Morningstar DBRS Lowers Torchlight Loan Services' Commercial Mortgage Special Servicer Ranking
CMBSDBRS, Inc. (Morningstar DBRS) lowered its commercial mortgage special servicer ranking to MOR CS2 from MOR CS1 for Torchlight Loan Services, LLC (Torchlight or the Company), a wholly owned subsidiary of Torchlight Investors, LLC (Torchlight Investors). Morningstar DBRS also changed the ranking trend to Stable from Negative.
Torchlight has a lengthy record as an effective special servicer for commercial mortgage-backed securities (CMBS) transactions. Despite becoming a smaller-volume special servicer in recent years, Torchlight has a suitably designed organizational structure and sufficient staffing to cover all essential functions, which include shared resources for legal, accounting, and compliance. The Company has solid professional depth when considering the portfolio managers of Torchlight Investors' debt funds.
The four-person CMBS asset management team acceptably addresses the Company's current portfolio volume and loan-transfer projections for 2025. The team includes a managing partner and another well-experienced senior officer who together guide the asset workout deliberations. In the past few years, employee turnover has been low and no managers of CMBS special servicing have departed. However, Torchlight may have more key-person risk compared with some larger special servicers.
Torchlight has diligent and controlled asset analysis and approval practices. Its technology centers on a well-recognized vendor-hosted CMBS-centric application. The audit function consists of comprehensive biennial operational audits and annual Regulation AB attestations. The most recent audit report, issued in 2023, had no findings. Regulation AB attestations continue to be clear of exceptions. Vendor oversight encompasses rigid vetting and performance monitoring processes that include recurring data security assessments.
The lowered ranking largely reflects the Company's modest volume of active assets and resolution activity during the past three years, which limits the ability to assess recovery performance in both absolute terms and relative to other special servicers that are managing and resolving more portfolio volume. Torchlight's active portfolio is concentrated with large-scale, and mostly office-secured, loans fraught with legal and property-level issues in challenging metropolitan real estate markets that have without doubt contributed to the assets' extended holding periods. Torchlight appears to be engaged in thoughtful and proactive action plans and Morningstar DBRS will continue to monitor the Company's resolution progress. Additionally, while Torchlight's audit cycle is commensurate with its portfolio volume, the highest-ranked special servicers generally undergo more frequent audits, aside from Regulation AB attestations.
As of December 31, 2024, Torchlight was the named special servicer on 234 loan positions with an aggregate remaining unpaid principal balance (UPB) of $9.98 billion involving 18 CMBS securitizations compared with 311 loan positions with an aggregate $8.19 billion UPB involving 19 CMBS securitizations as of YE2023. As of YE2024, the Company was affiliated with the controlling bondholder class in six transactions.
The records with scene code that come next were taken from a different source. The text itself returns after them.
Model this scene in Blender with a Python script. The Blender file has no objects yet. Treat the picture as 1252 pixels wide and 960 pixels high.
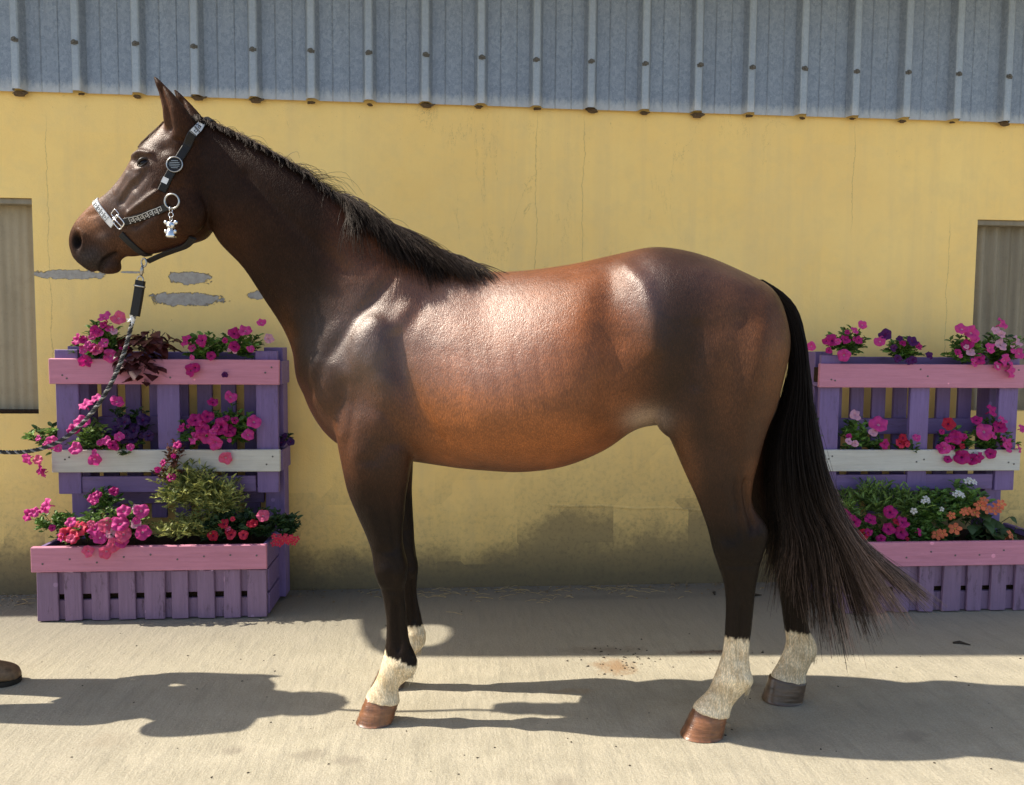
import bpy, bmesh, math, random
import numpy as np
from mathutils import Vector, Matrix
from mathutils.bvhtree import BVHTree
random.seed(7); rng=np.random.default_rng(11)
sc=bpy.context.scene; col=sc.collection
R=math.radians
# ---------------------------------------------------------------- camera
CAMH=1.35; YAW,PITCH,ROLL=R(4.5),R(3.9),R(0.48); FPX=947.0
FW=np.array([math.sin(YAW)*math.cos(PITCH),math.cos(YAW)*math.cos(PITCH),-math.sin(PITCH)])
r0=np.array([math.cos(YAW),-math.sin(YAW),0.0]); u0=np.cross(r0,FW)
RT=r0*math.cos(ROLL)+u0*math.sin(ROLL); UP=np.cross(RT,FW)
cd=bpy.data.cameras.new('camera'); cam=bpy.data.objects.new('camera',cd); col.objects.link(cam)
cd.sensor_width=36; cd.lens=FPX/1252*36; cd.clip_start=0.05; cd.clip_end=3000
Mx=Matrix.Identity(4)
for i in range(3): Mx[i][0]=RT[i]; Mx[i][1]=UP[i]; Mx[i][2]=-FW[i]
Mx[2][3]=CAMH; cam.matrix_world=Mx; sc.camera=cam
# ---------------------------------------------------------------- light
SUN_EL,SUN_AZ=R(47.5),R(5.0)       # azimuth: a little behind the plane of the wall, from the left
world=bpy.data.worlds.new('World'); sc.world=world; world.use_nodes=True
nt=world.node_tree; bg=nt.nodes['Background']
sky=nt.nodes.new('ShaderNodeTexSky'); sky.sky_type='NISHITA'; sky.sun_disc=False
sky.sun_elevation=SUN_EL; sky.sun_rotation=R(277.5); sky.air_density=1.0; sky.dust_density=1.6
nt.links.new(sky.outputs[0],bg.inputs[0]); bg.inputs[1].default_value=0.135
sl=bpy.data.lights.new('sun','SUN'); sl.energy=5.0; sl.angle=R(0.5); sl.color=(1.0,0.93,0.80)
so=bpy.data.objects.new('sun',sl); col.objects.link(so)
sd=Vector((math.cos(SUN_EL)*math.cos(SUN_AZ),-math.cos(SUN_EL)*math.sin(SUN_AZ),-math.sin(SUN_EL)))
so.rotation_euler=sd.to_track_quat('-Z','Y').to_euler(); so.location=(-4,4,8)
sc.view_settings.view_transform='Standard'; sc.view_settings.look='None'; sc.view_settings.exposure=0.76
sc.view_settings.gamma=1.0
sc.render.engine='CYCLES'
sc.cycles.max_bounces=8; sc.cycles.diffuse_bounces=5
# ---------------------------------------------------------------- helpers
def ray(px,py): return FW+RT*((px-626.0)/FPX)-UP*((py-480.0)/FPX)
def onY(px,py,Y):
    "point seen at photo pixel (px,py) on the vertical plane at distance Y"
    d=ray(px,py); p=np.array([0,0,CAMH])+d*(Y/d[1]); return Vector(p)
def ground(px,py,z=0.0):
    d=ray(px,py); return Vector(np.array([0,0,CAMH])+d*((z-CAMH)/d[2]))
def tag(o,label=None,cat=None,group=None,kind=None):
    if label: o['label']=label
    if cat: o['category']=cat
    if group: o['group']=group
    if kind: o['kind']=kind
    return o
def empty(name,loc=(0,0,0),rz=0.0):
    o=bpy.data.objects.new(name,None); col.objects.link(o); o.location=loc; o.rotation_euler=(0,0,rz); o.empty_display_size=.1; return o
def link(name,me,parent=None,mat=None):
    o=bpy.data.objects.new(name,me); col.objects.link(o)
    if mat is not None and len(me.materials)==0: me.materials.append(mat)
    if parent is not None: o.parent=parent
    return o
def mesh(name,verts,faces,smooth=False):
    me=bpy.data.meshes.new(name); me.from_pydata([tuple(v) for v in verts],[],[tuple(f) for f in faces]); me.update()
    if smooth: me.shade_smooth()
    return me
def obj(name,verts,faces,mat,parent=None,smooth=False):
    return link(name,mesh(name,verts,faces,smooth),parent,mat)
def quads_mesh(name,V,F,smooth=True):
    "fast mesh from numpy verts (n,3) and quads/tris (m,k)"
    V=np.asarray(V,dtype=np.float32); F=np.asarray(F,dtype=np.int32); k=F.shape[1]
    me=bpy.data.meshes.new(name); me.vertices.add(len(V)); me.vertices.foreach_set('co',V.ravel())
    me.loops.add(F.size); me.loops.foreach_set('vertex_index',F.ravel())
    me.polygons.add(len(F)); me.polygons.foreach_set('loop_start',np.arange(0,F.size,k,dtype=np.int32))
    me.update(calc_edges=True); me.validate()
    if smooth: me.shade_smooth()
    return me
def boxbm(bm,x0,x1,y0,y1,z0,z1,bev=0.0,jit=0.0):
    vs=[bm.verts.new((x+random.uniform(-jit,jit),y,z+random.uniform(-jit,jit))) for x in (x0,x1) for y in (y0,y1) for z in (z0,z1)]
    fs=[(0,1,3,2),(4,6,7,5),(0,4,5,1),(2,3,7,6),(0,2,6,4),(1,5,7,3)]
    new=[bm.faces.new([vs[i] for i in f]) for f in fs]
    if bev>0:
        es=list({e for f in new for e in f.edges}); bmesh.ops.bevel(bm,geom=es,offset=bev,segments=1,affect='EDGES')
def box(name,x0,x1,y0,y1,z0,z1,mat,parent=None,bev=0.002,jit=0.0):
    bm=bmesh.new(); boxbm(bm,x0,x1,y0,y1,z0,z1,bev,jit); me=bpy.data.meshes.new(name); bmesh.ops.recalc_face_normals(bm,faces=bm.faces); bm.to_mesh(me); bm.free()
    return link(name,me,parent,mat)
def tube(pts,rad,n=8,closed=False):
    "verts and faces of a tube along pts; rad a number or list"
    P=[Vector(p) for p in pts]; m=len(P); V=[];Fc=[]
    rr=rad if hasattr(rad,'__len__') else [rad]*m
    nrm=None
    for i in range(m):
        a=P[(i-1)%m] if (closed or i>0) else P[i]; b=P[(i+1)%m] if (closed or i<m-1) else P[i]
        t=(b-a).normalized()
        if nrm is None: nrm=t.orthogonal().normalized()
        nrm=(nrm-t*nrm.dot(t)).normalized(); bn=t.cross(nrm)
        for k in range(n):
            an=2*math.pi*k/n; V.append(P[i]+(nrm*math.cos(an)+bn*math.sin(an))*rr[i])
    L=m if closed else m-1
    for i in range(L):
        for k in range(n):
            j=(i+1)%m; Fc.append((i*n+k,i*n+(k+1)%n,j*n+(k+1)%n,j*n+k))
    if not closed: Fc.append(tuple(range(n))[::-1]); Fc.append(tuple((m-1)*n+k for k in range(n)))
    return V,Fc
def join(parts):
    V=[];Fc=[]
    for v,f in parts:
        o=len(V); V+=list(v); Fc+=[tuple(i+o for i in q) for q in f]
    return V,Fc
def spline(pts,k=6):
    P=[np.array(p,float) for p in pts]; out=[]
    for i in range(len(P)-1):
        p0=P[max(i-1,0)];p1=P[i];p2=P[i+1];p3=P[min(i+2,len(P)-1)]
        for j in range(k):
            t=j/k; out.append(.5*((2*p1)+(-p0+p2)*t+(2*p0-5*p1+4*p2-p3)*t*t+(-p0+3*p1-3*p2+p3)*t**3))
    out.append(P[-1]); return out
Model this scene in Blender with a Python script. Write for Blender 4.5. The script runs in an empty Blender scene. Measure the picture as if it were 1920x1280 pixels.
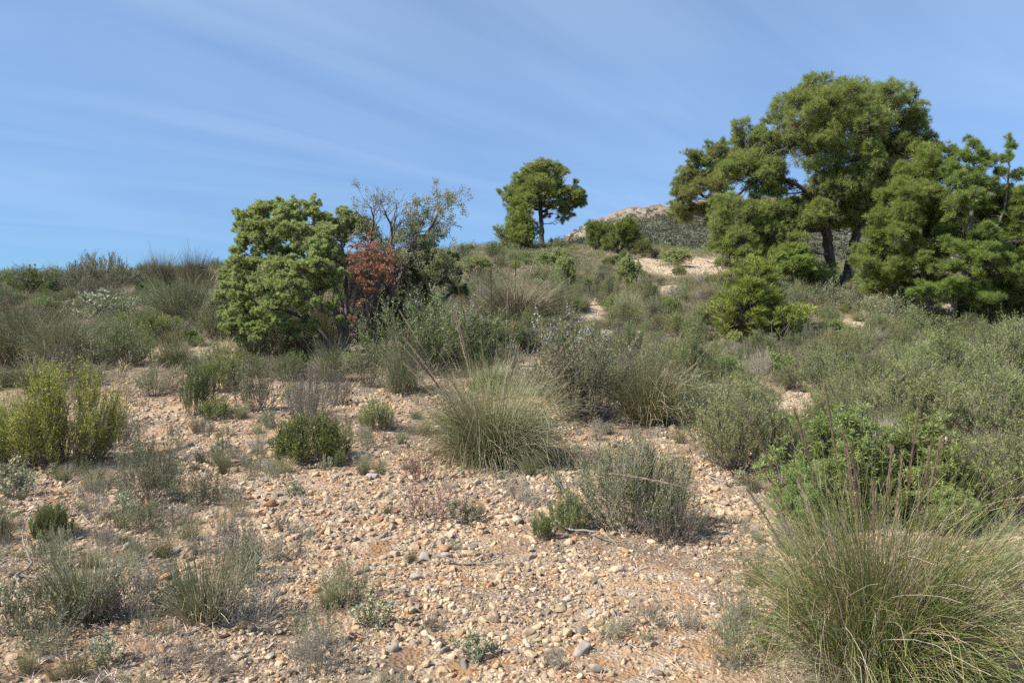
import bpy, math, random
import numpy as np
from mathutils import Vector, Euler

SC = bpy.context.scene
COL = SC.collection
rad = math.radians
F = 1387.0                      # focal length in pixels of the 1920 px wide photograph
PITCH = rad(1.65)
EYE = 1.6

# ---------------------------------------------------------------- camera, sky, sun
cam_d = bpy.data.cameras.new('camera')
cam = bpy.data.objects.new('camera', cam_d); COL.objects.link(cam)
cam.location = (0, 0, EYE)
cam.rotation_euler = (rad(90) - PITCH, 0, 0)
cam_d.sensor_width = 36.0
cam_d.lens = 36.0 * F / 1920.0
cam_d.clip_start = 0.05; cam_d.clip_end = 8000
SC.camera = cam

SUN_EL, SUN_AZ = rad(44), rad(-112)     # azimuth from +Y (view direction), negative = to the left
sdir = Vector((math.sin(SUN_AZ)*math.cos(SUN_EL), math.cos(SUN_AZ)*math.cos(SUN_EL), math.sin(SUN_EL)))
sl = bpy.data.lights.new('sun', 'SUN'); sl.energy = 4.7; sl.angle = rad(0.53); sl.color = (1.0, 0.94, 0.84)
so = bpy.data.objects.new('sun', sl); COL.objects.link(so)
so.rotation_euler = sdir.to_track_quat('Z', 'Y').to_euler()

W = bpy.data.worlds.new('World'); SC.world = W; W.use_nodes = True
nt = W.node_tree; nt.nodes.clear()
def wn(t, **k):
    n = nt.nodes.new(t)
    for a, b in k.items(): setattr(n, a, b)
    return n
wo = wn('ShaderNodeOutputWorld'); bg = wn('ShaderNodeBackground'); bg.inputs[1].default_value = 0.076
sky = wn('ShaderNodeTexSky'); sky.sky_type = 'NISHITA'; sky.sun_disc = False
sky.sun_elevation = SUN_EL; sky.sun_rotation = SUN_AZ
sky.altitude = 2200; sky.air_density = 1.0; sky.dust_density = 0.0; sky.ozone_density = 2.0
A1 = 38; A2 = 30
tc = wn('ShaderNodeTexCoord')
sep = wn('ShaderNodeSeparateXYZ'); nt.links.new(tc.outputs['Generated'], sep.inputs[0])
mz = wn('ShaderNodeMath', operation='MAXIMUM'); nt.links.new(sep.outputs[2], mz.inputs[0]); mz.inputs[1].default_value = 0.02
az = wn('ShaderNodeMath', operation='ADD'); nt.links.new(mz.outputs[0], az.inputs[0]); az.inputs[1].default_value = 0.16
dx = wn('ShaderNodeMath', operation='DIVIDE'); nt.links.new(sep.outputs[0], dx.inputs[0]); nt.links.new(az.outputs[0], dx.inputs[1])
dy = wn('ShaderNodeMath', operation='DIVIDE'); nt.links.new(sep.outputs[1], dy.inputs[0]); nt.links.new(az.outputs[0], dy.inputs[1])
cmb = wn('ShaderNodeCombineXYZ'); nt.links.new(dx.outputs[0], cmb.inputs[0]); nt.links.new(dy.outputs[0], cmb.inputs[1])
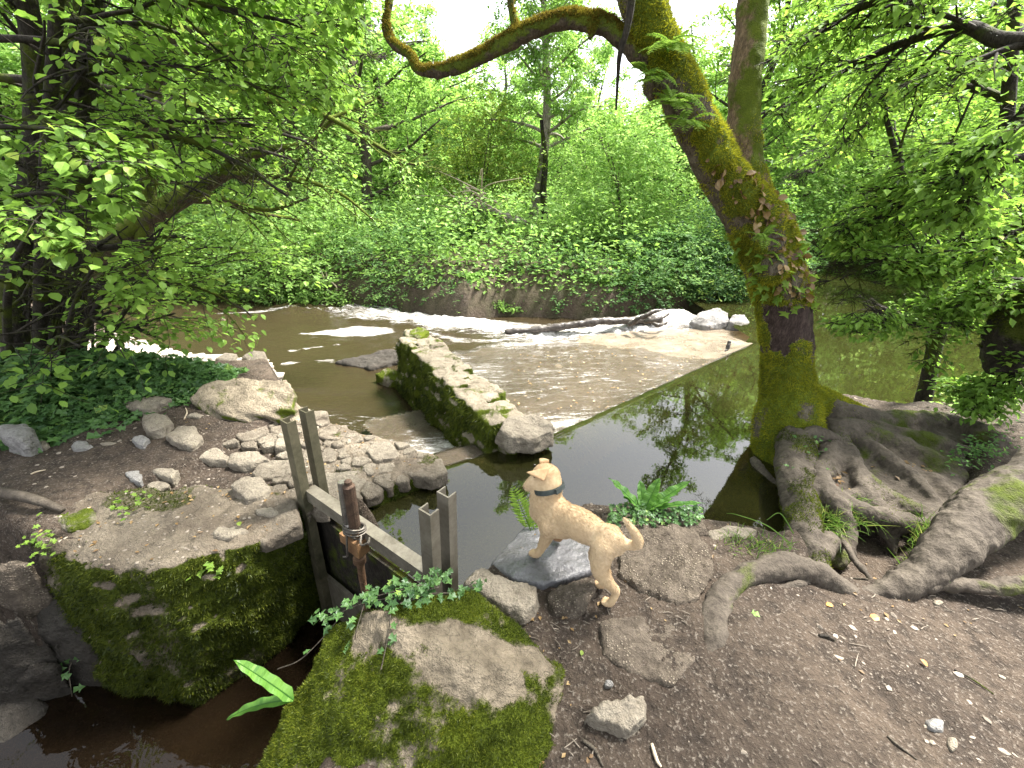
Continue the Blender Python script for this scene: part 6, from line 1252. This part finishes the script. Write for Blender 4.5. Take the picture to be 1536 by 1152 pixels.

Based on note positions tied to the same collateral or asset relationship, the active special servicing portfolio, as of YE2024, had an aggregate UPB of approximately $2.76 billion and contained seven loans (17 properties) and two real estate owned (REO) assets (eight properties). During 2022-24, Torchlight resolved three loans (one note sale and one modification in 2022 and one modification in 2024) and sold six REO properties (four in 2022 and two in 2023).
All rankings are subject to surveillance, which could result in rankings being raised, lowered, placed under review, confirmed, or discontinued by Morningstar DBRS.
Morningstar DBRS North American commercial mortgage servicer rankings are not credit ratings. Instead, they are designed to evaluate the quality of the parties that service commercial mortgage loans. Although the servicer's financial condition contributes to the applicable ranking, its relative importance is such that a servicer's ranking should never be considered as a proxy of its creditworthiness.
Notes:
All figures are in U.S. dollars unless otherwise noted.